Several studies claim that the origin of tectonic tremors (TT) and slow slip events (SSE) is strongly related to the presence of overpressure fluids. However, in order to determine the role of fluids in the generation of slow phenomena, quantitative models should explain the observations. In the Mexican subduction zones, SSEs are accompanied with tremor, though the spatial-time correlation of these phenomena is not as clear as the Episodic Tremor and Slip (ETS) observed in Cascadia and Japan. The complex behavior of TT and SSE exhibited in Guerrero makes it an interesting region to study and prove new hypothesis about the origin of these phenomena. In Guerrero, TTs occur along the horizontal segment of the slab over two regions denominated the Transient zone and Sweet Spot. These regions are located where near-lithostatic pore pressure (Pp) has been inferred by different studies in the upper oceanic crust. By computing the stress field induced by slow slip transients, we calculate the normal and shear stresses acting on the TT regions and solve the poroelastic diffusion equation considering both the permeability as a function of the effective pressure (Pe) (Evans et al., 1997) and a sealed plate interface. Such a nonlinear problem is solved in two-dimensions by means of a finite volume approach. Our modeling results show that the evolution of the Coulomb Failure Stress (CFS) within the slab, and at the plate interface, mimics the long-term occurrence-rate of the LFEs in the Sweet Spot. In addition, local gradients and Gaussian-like Pp distributions, that may be due to local dehydration processes and lateral temperature changes along the slab, yield solitary pore-pressure waves exhibiting two main characteristics: 1) a fast Pp perturbation front at speeds of some km/h (i.e.. 10-25 km/h) and 2) a slower Pp pulse with velocities on the order of km/day (i.e. 0.5-10 km/day).

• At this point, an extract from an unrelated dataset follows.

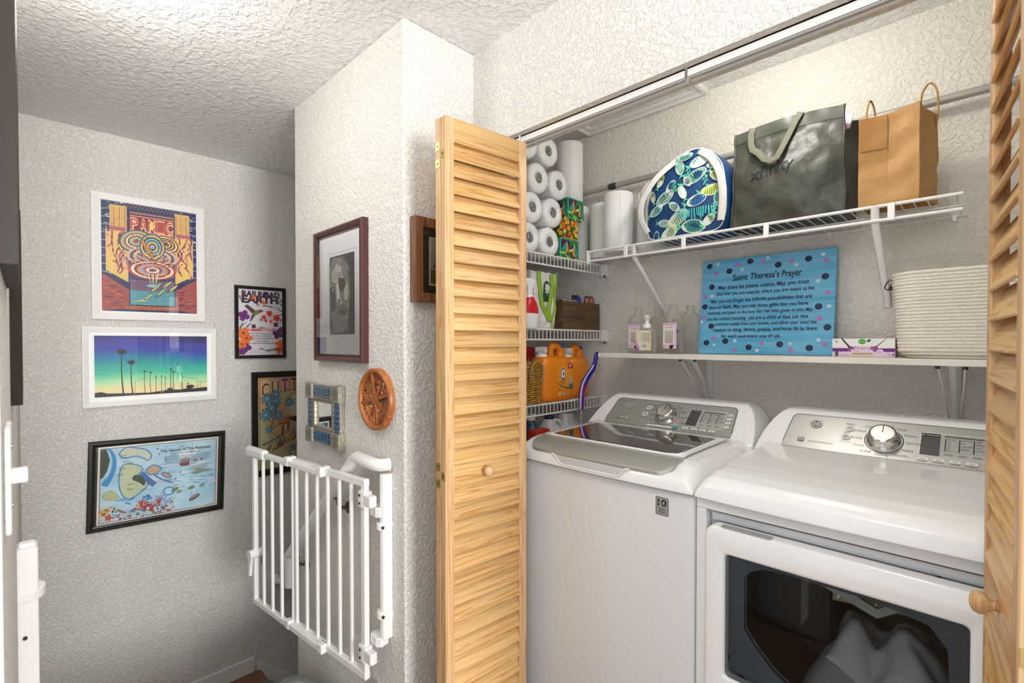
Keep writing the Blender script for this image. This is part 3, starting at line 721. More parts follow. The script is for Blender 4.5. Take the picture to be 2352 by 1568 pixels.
for c, h, lab in (((-1.568, 2.050, 1.743), .300, 'upright white paper towel roll under another, behind the tissue boxes'), ((-1.549, 1.974, 2.0435), .300, 'upright white paper towel roll standing high on another roll, nearest the ceiling'),
                  ((-1.392, 2.040, 1.760), .262, 'white paper towel roll half hidden between two others on the wire shelf'), ((-1.250, 1.950, 1.760), .268, 'whole white paper towel roll at the left end of the long wire shelf'), ((-1.135, 2.046, 1.760), .268, 'white paper towel roll hidden behind the strap of the fish bag')):
    towel_roll(c, .0655, h, lab, 'upright paper towel rolls')
def tissue_box(y0, y1, z0, z1, kind, lab):
    x0, x1 = -1.572, -1.466
    t = thing('tissue_box', lab, 'tissue box', ((x0+x1)/2, (y0+y1)/2, z0), 'cube tissue boxes')
    MB().box(x0, x1, y0, y1, z0, z1).build('box', pbr('tissue_'+kind, '#3fa79b' if kind == 'bird' else '#2f6b2a', .4), t, .002)
    for face in range(2):
        mp = plane_map((x1+.0002, y0, z0), (0, 1, 0), (0, 0, 1), (1, 0, 0)) if face == 0 else plane_map((x0, y0-.0002, z0), (1, 0, 0), (0, 0, 1), (0, -1, 0))
        a = Art(mp); w_ = (y1-y0) if face == 0 else (x1-x0); h_ = z1-z0; e = .006
        if kind == 'bird':
            a.rect(e, e, w_-e, h_-e, '#2f7d34'); a.rect(e, h_*.45, w_*.5, h_-e, '#3b2347'); a.rect(w_*.55, e, w_*.85, h_*.7, '#472a52')
            for i in range(9): q_ = i*.7; a.ell(w_*(.12+.1*i), h_*(.3+.3*sin(q_*2)), w_*.16, h_*.05, ('#b4e04a', '#6fc83c', '#dff0a0')[i % 3], 10, q_)
            for cx, cy, s_ in ((.35, .55, 1), (.75, .4, -1)):
                a.ell(w_*cx, h_*cy, w_*.09, h_*.26, '#ef8a1d', 14, .25*s_); a.ell(w_*(cx-.10*s_), h_*(cy+.02), w_*.09, h_*.2, '#1f9a9d', 14, -.3*s_); a.ell(w_*(cx+.01), h_*(cy-.24), w_*.06, h_*.07, '#7c2a14', 10)
                a.poly([(w_*cx, h_*(cy+.2)), (w_*(cx-.05), h_*.93), (w_*(cx+.04), h_*(cy+.22))], '#cfd7d8')
        else:
            a.rect(0, 0, w_, h_, '#2c5b24')
            rr = random.Random(5)
            for i in range(26): a.flower(rr.uniform(.06, .94)*w_, rr.uniform(.06, .94)*h_, w_*rr.uniform(.07, .13), ('#f2761c', '#f7b12a', '#e8471f', '#f6d25a')[i % 4], '#7b2b10', 5, i)
            a.rect(0, 0, w_, .004, '#e8b62c')
        a.build('print', PRINT, t)
    return t
tissue_box(1.797, 1.938, 1.743, 1.842, 'bird', 'tissue box printed with toucans, bottom of the stack of three')
tissue_box(1.816, 1.930, 1.8430, 1.9415, 'fruit', 'tissue box printed with orange fruit, middle of the stack of three')
tissue_box(1.855, 1.978, 1.9425, 2.0425, 'bird', 'tissue box printed with toucans, top of the stack of three')
# ------------------------------------------------------------------ bags on the long shelf
def ribbon(b, path, wd, th=.0018, up=(0, 1, 0), n=8): b.tube(path, .01, n, flat=(th, wd/2), up=up)
def bez(P, n=24):
    out = []; m = len(P)-1
    for i in range(m):
        p0, p1, p2, p3 = [Vector(P[max(0, min(m, k))]) for k in (i-1, i, i+1, i+2)]
        for j in range(n//m if i < m-1 else n//m+1):
            s_ = j/(n//m); out.append(.5*((2*p1)+(p2-p0)*s_+(2*p0-5*p1+4*p2-p3)*s_*s_+(3*p1-p0-3*p2+p3)*s_**3))
    return out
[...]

Both propagation velocities are comparable with the rapid (i.e., streaking) and slow migration of the TT sources recently observed in Guerrero (Cruz-Atienza et al., 2015). Further analysis is necessary to compare the lower speed with the slip front propagation of long term SSE and to assess if such a slow pulse may act as an external source leading the initiation of slow rupture fronts.